D: Un’immagine della Puglia dei vini dal vostro punto di vista e una considerazione sul sistema consortile e sui rapporti di buon vicinato.
Nicola: La Puglia è da sempre una delle regioni italiane che producono più quantità di vino; sebbene sia vero che storicamente le uve pugliesi si utilizzavano per produrre vini di massa e da taglio, durante gli ultimi 20 anni c’è stata una completa inversione di marcia, con molte cantine pugliesi che puntano alla valorizzazione delle varietà autoctone e investono molte risorse per produrre vino in bottiglia di alta qualità.
Nei nostri viaggi abbiamo notato che anche i consumatori stranieri incominciano a riconoscere il Primitivo e il Negroamaro come varietà pugliesi (o almeno meridionali), e abbiamo trovato con piacere un angolino dedicato alla Puglia in molti wineshop e delicatessen di diversi Paesi europei, una situazione alquanto impensata fino a 10 anni fa.
La Puglia ha fatto quindi passi da gigante, ma siamo convinti che bisogna investire ancora di più sulla promozione del territorio, non a partire dalla singola cantina, bensì da gruppi di produttori, associazioni ed enti. È necessario unirsi e abbandonare il concetto di cantina “concorrente”, sostituendolo con l’idea di partnership, unica strada per raggiungere i vertici mondiali dell’enologia. In questo senso sono avanti i francesi, da cui possiamo imparare tanto per quanto riguarda la promozione territoriale, superando le gelosie con la cooperazione, e tornando ancora al concetto di fratellanza che a noi sta tanto a cuore.
D: Cantina Primo Re fra un anno.
Natalia:In un anno immaginiamo che Cantina Primo Re si sia già guadagnata una propria nicchia di mercato, anche grazie ad una serie di riconoscimenti nazionali e internazionali che speriamo di ottenere, e che ci dimostrerebbe che tutta la passione e professionalità che abbiamo messo nei nostri vini e nel nostro brand viene riconosciuta dagli esperti del settore.
In più, immaginiamo anche di aver completato i lavori alla nostra cantina nell’agro di San Donaci, e l’impianto di almeno 2 nuovi ettari per aumentare la nostra superficie vitata.
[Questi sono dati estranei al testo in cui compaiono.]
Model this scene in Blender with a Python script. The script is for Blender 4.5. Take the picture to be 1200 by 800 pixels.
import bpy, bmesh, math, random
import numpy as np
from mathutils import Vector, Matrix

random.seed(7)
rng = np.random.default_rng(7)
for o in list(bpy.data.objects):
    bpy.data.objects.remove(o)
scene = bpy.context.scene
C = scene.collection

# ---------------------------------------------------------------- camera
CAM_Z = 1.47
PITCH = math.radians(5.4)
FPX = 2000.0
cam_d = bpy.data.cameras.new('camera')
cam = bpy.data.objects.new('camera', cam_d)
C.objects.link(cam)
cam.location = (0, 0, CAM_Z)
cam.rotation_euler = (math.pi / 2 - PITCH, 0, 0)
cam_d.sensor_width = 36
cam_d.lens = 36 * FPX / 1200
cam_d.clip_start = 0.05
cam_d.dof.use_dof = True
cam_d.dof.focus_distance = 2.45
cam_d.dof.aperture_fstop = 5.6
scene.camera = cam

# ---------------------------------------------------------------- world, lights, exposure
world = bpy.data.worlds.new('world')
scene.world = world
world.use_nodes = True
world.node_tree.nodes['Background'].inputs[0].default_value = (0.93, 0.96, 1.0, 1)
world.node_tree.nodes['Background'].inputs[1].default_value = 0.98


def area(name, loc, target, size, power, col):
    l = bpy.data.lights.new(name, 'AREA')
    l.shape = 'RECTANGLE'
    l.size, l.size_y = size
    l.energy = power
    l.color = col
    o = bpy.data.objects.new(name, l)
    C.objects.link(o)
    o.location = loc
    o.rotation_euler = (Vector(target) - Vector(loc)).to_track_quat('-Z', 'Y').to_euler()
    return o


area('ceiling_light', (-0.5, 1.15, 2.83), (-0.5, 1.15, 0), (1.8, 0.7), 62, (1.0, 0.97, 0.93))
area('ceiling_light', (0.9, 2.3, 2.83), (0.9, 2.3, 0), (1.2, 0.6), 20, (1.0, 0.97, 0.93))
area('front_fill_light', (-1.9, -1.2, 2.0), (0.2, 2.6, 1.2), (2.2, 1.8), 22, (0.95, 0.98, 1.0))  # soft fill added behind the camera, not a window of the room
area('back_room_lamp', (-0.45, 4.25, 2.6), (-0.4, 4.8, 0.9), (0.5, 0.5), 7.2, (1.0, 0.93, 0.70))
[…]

Infine, fra un anno, sarà la nostra prima estate con il vino di Cantina Primo Re già sul mercato e quindi abbiamo in programma una serie di idee originali, che coinvolgeranno i “cultori del vino” da diversi punti di vista e li renderanno protagonisti assoluti di ogni evento.
In bocca al lupo!
Aleksandra Semitaio
Grazie mille Aleksandra e il team di Gusto News per darci la possibilità di raccontare la nostra filosofia e i nostri progetti. Vi aspettiamo in Salento non appena i nostri vini saranno sul mercato!